B has a wait-predicate that tests "ready". On waking, if "ready" is still False, B will go back to waiting. (This prevents spurious wakes from causing trouble)
A finishes its task, sets "ready" to True, then notifies B.
Question: How can I guarantee B will read (load) "ready" as True and not the older False?
atomic<bool> ready = false;
Thread A
do_something();
ready = true;
B_cond_var.notify_one();
Thread B:
B_cond_var.wait( mtx, []() -> bool { return ready == true; } );
do_something(); // <- sometimes doesn't happen
I have found that sometimes B reads "ready" as False, and never wakes. Which means from its point of view the notify came before the update, even though in A the order is update, then notify.

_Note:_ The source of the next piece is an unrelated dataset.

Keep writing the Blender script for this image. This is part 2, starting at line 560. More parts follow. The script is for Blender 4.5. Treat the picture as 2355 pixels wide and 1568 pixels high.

NOTES: I have read entirely too much about memory ordering guarantees, and I think I understand enough about read and write ordering. However this question involves the ordering of memory updates and thread communication events, namely notify. I can't find a straight answer about how to guarantee ordering of these.
See eg: http://www.developerfusion.com/article/138018/memory-ordering-for-atomic-operations-in-c0x/
http://bartoszmilewski.com/2008/12/01/c-atomics-and-memory-ordering/
Memory ordering behavior of std::atomic::load
Also see C++11 standard section 29.3
UPDATE: Sorry for the confusion, the above is pseudocode only, boiled down from a much larger body and I have omitted things that don't enter into the problem such as the existence of a mutex on the condition variable. The working code exhibits the described reordering of variable update and notify roughly once every 400 days of runtime -- making it 3-4 per day in practice. This is actually happening.
Upvotes: 3
Views: 685
Reputation: 62603
You do not need atomic variable if you are protecting it with condition variable. However, condition variables require mutexes, and I do not see mutexes in this code. Your lambda missess return statement as well.
Properly used condition variables will give you result you want.
Memory ordering is completely irrelevant here, since all Posix thread synchronization primitives impose full memory barriers.